The Ugliness of Baseball

After reading David B. Hart’s essay on baseball,  A Perfect Game , Adam Omelianchuk attended a game—and remembered the game is less than perfect than described :

There was much to be thankful for and Hart’s mediations swept over me as if the perfect Platonic Forms were bleeding into the material world from the pitcher’s mound.

And it did not take longer than five innings to be disabused of this frilly nonsense.

One of the things that has always troubled me about the Platonic Forms is that they only seem to be invoked to explain beautiful things. Their changelessness, their perfection, their timelessness are naturally thought to comport with the beautiful.  Ugliness is thought to be a distinct feature of the finite world that fails conform to the perfection of the Forms. But it seems just as plausible to imagine Forms of horror, for they leave evidence of their ugliness that goes beyond the mere frailty of nature. Baseball seems to point to this reality.

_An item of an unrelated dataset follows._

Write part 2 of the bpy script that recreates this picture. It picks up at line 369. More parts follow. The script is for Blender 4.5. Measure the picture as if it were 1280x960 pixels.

If Dante had known of baseball he would have included it in one of the many circles hell. Souls under the wrath of God would be subject to watching their home team get two quick outs and the away team drive in four straight runs off of a couple of walks and four singles. We might be tempted to say this somehow fits into the game’s greatness, but there is no evidence to support this banal notion when one observes how this tortured process comes about.